I learned later that The Boy had also been arrested and that Youngest’s cooperation leading to that arrest had earned her a lesser charge.

She talked to me that day, and confessed recent sins. She admitted to some of the things she knew about The Boy and his activities. She explained some of the gaps in her whereabouts and apologized for how she’d been acting lately. She said that for quite some time she’d had the feeling that something horrible was about to happen, and she thinks that this event, and her arrest, had halted whatever the bad thing was. She explained that when she saw The Boy being arrested and put into another police car, a tremendous weight had lifted, that it had just completely dissipated. She didn’t even realize she’d been carrying it.

She believes that there was a supernatural intervention, and that it took this incident to prevent whatever the other, more disastrous event, might have been.

And she hugged me. The look of hatred isn’t in her eyes anymore when she looks at me. And she’s talking to me again. She’s spent the last few days between home and work, and reconnecting with friends she’d given up for Boy. They didn’t approve, and expressing their feelings and concerns had earned them the same banishment as it had me.

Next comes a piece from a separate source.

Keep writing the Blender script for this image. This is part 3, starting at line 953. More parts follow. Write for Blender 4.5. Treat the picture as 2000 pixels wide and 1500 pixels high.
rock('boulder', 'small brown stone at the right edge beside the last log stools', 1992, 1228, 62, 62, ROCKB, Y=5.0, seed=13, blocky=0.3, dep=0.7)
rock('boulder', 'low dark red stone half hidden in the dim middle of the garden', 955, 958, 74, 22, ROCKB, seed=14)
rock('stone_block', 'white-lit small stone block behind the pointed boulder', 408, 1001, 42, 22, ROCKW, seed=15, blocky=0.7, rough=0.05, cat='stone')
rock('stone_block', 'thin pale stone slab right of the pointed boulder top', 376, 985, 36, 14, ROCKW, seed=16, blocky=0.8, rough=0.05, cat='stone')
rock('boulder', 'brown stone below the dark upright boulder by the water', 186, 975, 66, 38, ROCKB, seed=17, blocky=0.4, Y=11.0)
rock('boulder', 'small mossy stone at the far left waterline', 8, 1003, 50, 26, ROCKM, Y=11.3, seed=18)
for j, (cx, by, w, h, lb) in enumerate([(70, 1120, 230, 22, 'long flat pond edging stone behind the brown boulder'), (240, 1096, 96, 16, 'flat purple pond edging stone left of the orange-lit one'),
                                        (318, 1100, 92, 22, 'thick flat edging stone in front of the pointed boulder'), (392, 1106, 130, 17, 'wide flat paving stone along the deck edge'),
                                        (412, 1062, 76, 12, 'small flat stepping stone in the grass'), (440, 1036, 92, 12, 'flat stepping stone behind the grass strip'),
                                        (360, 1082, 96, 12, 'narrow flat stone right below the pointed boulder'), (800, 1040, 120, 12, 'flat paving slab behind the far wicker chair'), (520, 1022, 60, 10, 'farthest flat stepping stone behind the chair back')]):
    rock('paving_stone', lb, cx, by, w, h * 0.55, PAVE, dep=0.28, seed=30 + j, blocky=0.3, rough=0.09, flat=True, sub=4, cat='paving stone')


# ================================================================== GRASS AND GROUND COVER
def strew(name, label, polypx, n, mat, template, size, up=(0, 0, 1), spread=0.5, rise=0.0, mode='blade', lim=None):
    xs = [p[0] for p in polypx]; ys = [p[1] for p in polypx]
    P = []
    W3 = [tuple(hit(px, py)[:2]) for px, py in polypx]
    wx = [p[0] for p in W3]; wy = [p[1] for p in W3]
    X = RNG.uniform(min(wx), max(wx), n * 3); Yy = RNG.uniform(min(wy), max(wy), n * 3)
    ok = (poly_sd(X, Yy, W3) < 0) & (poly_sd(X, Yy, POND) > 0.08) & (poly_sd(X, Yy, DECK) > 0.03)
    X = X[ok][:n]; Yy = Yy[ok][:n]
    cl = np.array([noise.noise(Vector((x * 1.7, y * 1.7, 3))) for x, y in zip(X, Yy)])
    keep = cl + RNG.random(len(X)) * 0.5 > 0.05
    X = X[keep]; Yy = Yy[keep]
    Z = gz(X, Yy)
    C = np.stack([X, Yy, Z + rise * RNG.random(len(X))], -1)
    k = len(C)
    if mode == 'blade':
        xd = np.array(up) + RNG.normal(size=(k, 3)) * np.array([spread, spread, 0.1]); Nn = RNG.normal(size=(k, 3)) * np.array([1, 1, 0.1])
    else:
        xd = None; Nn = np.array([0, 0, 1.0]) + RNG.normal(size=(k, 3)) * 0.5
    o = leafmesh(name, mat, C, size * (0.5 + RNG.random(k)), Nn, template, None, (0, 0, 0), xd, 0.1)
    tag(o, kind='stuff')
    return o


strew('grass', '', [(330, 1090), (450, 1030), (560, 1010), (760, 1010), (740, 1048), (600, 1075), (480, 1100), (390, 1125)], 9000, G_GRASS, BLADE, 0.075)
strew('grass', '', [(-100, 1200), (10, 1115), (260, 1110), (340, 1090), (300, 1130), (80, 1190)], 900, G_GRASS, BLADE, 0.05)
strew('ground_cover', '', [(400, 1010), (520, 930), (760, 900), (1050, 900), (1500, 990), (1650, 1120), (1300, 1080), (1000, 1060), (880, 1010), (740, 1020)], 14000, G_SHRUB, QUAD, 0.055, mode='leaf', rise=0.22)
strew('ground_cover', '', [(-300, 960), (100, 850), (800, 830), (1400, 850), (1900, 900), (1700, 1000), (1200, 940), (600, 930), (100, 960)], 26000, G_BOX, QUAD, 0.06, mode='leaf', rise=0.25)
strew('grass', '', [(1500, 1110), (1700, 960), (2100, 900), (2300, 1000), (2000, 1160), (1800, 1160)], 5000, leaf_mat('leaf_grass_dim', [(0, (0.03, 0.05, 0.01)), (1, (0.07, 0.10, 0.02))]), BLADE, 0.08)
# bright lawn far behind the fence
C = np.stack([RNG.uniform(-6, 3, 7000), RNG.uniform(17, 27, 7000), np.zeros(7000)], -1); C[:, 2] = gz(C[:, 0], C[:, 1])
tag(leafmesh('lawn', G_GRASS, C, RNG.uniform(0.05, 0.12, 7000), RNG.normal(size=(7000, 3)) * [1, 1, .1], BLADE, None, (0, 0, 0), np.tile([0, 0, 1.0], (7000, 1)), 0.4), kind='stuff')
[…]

She learned later that The Boy knew of her arrest, prior to his own, and instead of coming forward, he left her to handle it alone.

For her sake, I hope it’s really over between them. But she’s young. I worry that someday The Boy will enter her life again, drag her down even further, and that it might be far too late for redemption by the time she realizes just how far she’s fallen. My only hope here is that the next time he reappears, she’s a little wiser about the effects of being involved with him, and that saying ‘no’ to him becomes a little easier to do.

I guess the photo album isn’t complete yet. As much as she might believe that it’s over, and as much as I want to share that belief, this is not the end of the story. There are two ways she could go here, and all I can do is hope for the best. I’m not sure I’m equipped to handle it if her chosen direction is backward. It took all my strength to refrain from interfering with the police that day.

When I pull out this mental photo album in the years to come, only then will I know whether or not she had moved forward and really put this behind her.

Her court date for the lesser charge that was levied against her is in another four weeks.

Sometimes we’re given advance notice of a picture in our head that we know, without doubt, we’ll never be able to forget.